Budget season in Albany includes an unusual gift this year: $5.1 billion for lawmakers to hand around. To whom will it go? And for what?
The potential beneficiaries getting the most talk are showy: Tappan Zee bridge reconstruction, education, even checks to tax payers.
These are certainly important projects. But they already have (a) other funding sources available, and (b) high profiles that political leaders can use to raise even more money.
That’s why windfall dollars should be put into critical projects that are harder to sell. In one’s home, a windfall might inspire the purchase of a new home theater, but those funds would be better spent fixing a collapsing foundation. In many communities, their foundations – drinking water and wastewater infrastructure – need serious repairs. And that’s where New York’s windfall should go.
In older cities like Syracuse, NY, most water pipes were installed more than a century ago. In areas where growth occurred more recently, pipes were laid and treatment plants were built in the 1970s and 80s. While more modern, most of these facilities are at or past their design lives and are beginning to fail.
Two major challenges are impeding the repair of water mains, sewer pipes, and treatment plants. First, these things are out of sight and out of mind, so few people think about them until their taps run brown or sewage bubbles up through the pavement.

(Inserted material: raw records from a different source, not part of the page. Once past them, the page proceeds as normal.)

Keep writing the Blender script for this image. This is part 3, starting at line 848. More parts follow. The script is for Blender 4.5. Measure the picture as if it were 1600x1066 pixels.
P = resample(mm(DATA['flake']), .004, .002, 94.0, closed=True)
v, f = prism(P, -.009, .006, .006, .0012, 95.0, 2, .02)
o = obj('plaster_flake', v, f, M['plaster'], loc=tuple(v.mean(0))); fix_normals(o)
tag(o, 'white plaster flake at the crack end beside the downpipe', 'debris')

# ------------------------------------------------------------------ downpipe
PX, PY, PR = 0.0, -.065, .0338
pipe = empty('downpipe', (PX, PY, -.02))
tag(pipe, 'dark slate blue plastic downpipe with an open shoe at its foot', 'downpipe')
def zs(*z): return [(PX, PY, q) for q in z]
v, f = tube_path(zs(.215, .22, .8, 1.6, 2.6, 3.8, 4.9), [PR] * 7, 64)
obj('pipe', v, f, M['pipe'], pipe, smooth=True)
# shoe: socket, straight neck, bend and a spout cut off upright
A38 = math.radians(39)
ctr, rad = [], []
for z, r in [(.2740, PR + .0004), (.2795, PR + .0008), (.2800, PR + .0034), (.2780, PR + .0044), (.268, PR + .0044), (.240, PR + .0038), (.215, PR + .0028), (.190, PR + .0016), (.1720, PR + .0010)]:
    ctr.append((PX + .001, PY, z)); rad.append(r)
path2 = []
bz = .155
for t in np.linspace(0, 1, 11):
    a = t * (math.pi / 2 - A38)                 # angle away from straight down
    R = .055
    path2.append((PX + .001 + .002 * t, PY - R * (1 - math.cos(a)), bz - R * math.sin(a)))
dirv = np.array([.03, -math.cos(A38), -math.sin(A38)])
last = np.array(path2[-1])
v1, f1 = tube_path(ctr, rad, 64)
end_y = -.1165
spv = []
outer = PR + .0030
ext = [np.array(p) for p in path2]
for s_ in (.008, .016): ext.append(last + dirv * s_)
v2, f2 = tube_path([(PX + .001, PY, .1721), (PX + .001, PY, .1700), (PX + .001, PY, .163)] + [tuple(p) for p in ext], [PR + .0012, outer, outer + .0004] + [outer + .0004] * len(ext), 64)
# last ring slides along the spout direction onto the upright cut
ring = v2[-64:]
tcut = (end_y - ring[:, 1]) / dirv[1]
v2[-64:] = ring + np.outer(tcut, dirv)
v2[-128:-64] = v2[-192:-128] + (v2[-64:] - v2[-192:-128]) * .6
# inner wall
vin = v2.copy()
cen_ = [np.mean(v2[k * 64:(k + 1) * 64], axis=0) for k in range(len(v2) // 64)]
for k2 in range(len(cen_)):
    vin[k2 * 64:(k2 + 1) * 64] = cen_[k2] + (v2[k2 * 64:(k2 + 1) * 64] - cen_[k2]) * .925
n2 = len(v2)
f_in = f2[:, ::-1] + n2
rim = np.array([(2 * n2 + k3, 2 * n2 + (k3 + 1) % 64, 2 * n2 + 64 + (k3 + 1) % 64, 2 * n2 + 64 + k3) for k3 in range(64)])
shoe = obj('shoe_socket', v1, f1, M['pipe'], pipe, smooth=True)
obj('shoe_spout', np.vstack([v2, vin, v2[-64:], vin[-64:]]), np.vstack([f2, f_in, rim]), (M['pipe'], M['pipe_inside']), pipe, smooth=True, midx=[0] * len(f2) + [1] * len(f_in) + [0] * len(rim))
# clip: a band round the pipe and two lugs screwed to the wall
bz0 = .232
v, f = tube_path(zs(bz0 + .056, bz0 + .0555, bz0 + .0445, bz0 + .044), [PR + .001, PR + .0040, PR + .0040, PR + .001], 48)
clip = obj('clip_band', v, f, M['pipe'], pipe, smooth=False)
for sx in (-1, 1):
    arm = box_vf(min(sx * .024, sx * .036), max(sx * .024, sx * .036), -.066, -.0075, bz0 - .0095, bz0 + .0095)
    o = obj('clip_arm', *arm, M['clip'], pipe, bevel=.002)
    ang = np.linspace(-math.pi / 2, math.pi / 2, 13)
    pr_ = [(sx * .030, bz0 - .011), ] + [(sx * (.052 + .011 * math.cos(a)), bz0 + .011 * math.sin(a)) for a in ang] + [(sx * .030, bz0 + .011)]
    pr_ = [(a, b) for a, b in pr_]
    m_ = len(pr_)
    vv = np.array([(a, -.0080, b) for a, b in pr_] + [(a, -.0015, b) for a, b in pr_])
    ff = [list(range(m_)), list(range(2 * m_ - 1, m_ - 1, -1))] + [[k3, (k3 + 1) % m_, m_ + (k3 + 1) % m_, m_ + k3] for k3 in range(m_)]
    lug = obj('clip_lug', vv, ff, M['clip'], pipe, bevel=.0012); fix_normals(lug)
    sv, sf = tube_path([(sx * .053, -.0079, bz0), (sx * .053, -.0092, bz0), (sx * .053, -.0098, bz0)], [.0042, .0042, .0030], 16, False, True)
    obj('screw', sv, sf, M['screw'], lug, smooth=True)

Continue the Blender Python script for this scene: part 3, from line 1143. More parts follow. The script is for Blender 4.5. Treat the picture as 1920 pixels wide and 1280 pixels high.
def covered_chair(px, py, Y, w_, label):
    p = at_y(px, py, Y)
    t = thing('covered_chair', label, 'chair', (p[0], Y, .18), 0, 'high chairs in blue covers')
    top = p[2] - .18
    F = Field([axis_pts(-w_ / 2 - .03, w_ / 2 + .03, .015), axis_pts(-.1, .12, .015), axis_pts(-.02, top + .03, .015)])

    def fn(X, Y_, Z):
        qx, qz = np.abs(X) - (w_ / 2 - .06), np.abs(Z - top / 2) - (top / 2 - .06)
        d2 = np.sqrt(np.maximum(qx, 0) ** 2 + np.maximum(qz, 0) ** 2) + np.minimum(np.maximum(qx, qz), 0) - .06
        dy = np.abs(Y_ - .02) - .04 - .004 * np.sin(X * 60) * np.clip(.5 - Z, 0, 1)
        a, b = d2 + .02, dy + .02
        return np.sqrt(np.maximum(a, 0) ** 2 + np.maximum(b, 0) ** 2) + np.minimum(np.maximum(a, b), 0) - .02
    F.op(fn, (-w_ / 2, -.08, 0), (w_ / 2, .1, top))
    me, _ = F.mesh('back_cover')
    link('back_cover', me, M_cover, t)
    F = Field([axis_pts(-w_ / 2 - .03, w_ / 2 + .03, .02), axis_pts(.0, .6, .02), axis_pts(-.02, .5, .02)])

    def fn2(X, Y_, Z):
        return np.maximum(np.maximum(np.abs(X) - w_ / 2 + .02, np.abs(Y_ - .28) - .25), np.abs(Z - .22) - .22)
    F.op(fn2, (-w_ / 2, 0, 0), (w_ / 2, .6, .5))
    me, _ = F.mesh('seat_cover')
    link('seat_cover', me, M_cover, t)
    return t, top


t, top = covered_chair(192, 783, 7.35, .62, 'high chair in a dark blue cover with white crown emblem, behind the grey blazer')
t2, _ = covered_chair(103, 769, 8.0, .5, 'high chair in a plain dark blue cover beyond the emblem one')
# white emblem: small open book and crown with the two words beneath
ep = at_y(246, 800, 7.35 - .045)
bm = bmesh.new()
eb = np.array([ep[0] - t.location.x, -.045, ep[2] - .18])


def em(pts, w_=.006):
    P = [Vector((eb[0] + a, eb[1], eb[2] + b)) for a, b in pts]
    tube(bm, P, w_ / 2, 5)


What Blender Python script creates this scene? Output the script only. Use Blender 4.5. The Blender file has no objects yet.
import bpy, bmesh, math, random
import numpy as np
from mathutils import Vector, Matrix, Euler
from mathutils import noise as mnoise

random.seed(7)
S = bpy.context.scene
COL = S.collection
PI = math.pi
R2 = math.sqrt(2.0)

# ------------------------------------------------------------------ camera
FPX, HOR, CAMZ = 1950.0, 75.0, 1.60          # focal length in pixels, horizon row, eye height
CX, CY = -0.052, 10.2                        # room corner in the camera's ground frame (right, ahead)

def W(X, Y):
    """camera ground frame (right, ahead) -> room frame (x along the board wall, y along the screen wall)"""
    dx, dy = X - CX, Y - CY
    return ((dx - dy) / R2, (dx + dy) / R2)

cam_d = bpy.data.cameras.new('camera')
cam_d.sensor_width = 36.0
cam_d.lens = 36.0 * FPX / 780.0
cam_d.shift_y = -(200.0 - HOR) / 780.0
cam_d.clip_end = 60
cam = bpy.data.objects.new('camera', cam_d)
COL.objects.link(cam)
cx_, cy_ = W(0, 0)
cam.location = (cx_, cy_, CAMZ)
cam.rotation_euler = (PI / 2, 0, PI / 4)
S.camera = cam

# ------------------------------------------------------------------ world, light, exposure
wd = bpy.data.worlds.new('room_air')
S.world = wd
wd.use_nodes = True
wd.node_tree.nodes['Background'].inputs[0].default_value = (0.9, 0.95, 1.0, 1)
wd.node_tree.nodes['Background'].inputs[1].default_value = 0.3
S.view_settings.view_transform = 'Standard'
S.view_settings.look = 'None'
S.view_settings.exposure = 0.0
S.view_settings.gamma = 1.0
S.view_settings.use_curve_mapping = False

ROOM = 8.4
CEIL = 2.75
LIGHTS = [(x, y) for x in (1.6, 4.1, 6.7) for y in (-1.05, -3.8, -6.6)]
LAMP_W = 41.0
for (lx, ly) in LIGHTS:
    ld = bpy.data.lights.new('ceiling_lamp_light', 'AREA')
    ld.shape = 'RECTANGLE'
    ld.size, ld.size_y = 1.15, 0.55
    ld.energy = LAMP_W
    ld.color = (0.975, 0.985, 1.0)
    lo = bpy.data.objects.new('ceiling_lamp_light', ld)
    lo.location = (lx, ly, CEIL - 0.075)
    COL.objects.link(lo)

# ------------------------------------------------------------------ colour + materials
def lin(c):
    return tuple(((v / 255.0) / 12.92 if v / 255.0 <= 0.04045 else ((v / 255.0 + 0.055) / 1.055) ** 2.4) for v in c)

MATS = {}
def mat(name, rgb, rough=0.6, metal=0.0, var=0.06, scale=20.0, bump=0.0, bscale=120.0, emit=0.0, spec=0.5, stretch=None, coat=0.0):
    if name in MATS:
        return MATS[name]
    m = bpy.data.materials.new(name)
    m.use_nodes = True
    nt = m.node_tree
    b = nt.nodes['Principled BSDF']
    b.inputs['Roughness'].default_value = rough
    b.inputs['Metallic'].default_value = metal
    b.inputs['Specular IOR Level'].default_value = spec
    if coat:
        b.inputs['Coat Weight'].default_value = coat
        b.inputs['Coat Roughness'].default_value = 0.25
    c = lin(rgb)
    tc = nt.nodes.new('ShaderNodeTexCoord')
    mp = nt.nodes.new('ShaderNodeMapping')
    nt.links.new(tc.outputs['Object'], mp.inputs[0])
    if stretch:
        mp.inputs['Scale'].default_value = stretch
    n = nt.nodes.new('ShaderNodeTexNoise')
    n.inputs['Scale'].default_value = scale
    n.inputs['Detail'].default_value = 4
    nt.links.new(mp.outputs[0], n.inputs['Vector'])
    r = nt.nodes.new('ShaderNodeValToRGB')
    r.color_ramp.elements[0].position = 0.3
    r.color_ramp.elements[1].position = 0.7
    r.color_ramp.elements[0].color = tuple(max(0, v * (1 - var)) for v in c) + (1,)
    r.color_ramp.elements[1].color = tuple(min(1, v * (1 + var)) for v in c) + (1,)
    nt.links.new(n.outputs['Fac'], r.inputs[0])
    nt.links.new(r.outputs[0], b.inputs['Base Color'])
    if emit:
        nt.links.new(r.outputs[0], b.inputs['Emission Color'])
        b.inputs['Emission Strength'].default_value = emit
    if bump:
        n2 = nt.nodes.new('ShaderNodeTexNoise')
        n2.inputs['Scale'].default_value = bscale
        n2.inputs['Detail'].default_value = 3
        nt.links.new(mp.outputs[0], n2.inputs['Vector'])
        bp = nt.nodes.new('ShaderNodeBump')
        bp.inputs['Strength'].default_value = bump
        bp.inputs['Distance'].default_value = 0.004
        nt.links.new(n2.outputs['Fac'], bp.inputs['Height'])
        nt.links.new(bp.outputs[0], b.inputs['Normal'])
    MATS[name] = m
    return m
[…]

Second, the federal funds that enabled infrastructure development in the 70s and 80s are gone, so unless the state helps, municipalities must cover massive repair and replacement costs on their own.
Statewide, a $36 billion sewage crisis confronts New Yorkers, and the costs will go further and further up the longer we pretend the problem doesn’t exist.
New York’s political leaders have an opportunity with the $5.1 billion windfall. They can use it to fund highly visible projects that will score them major political points. Or they can show true leadership and invest the dollars to help municipalities safely deliver clean water and process our waste. The latter isn’t flashy, but it’s what New Yorkers really need this holiday season.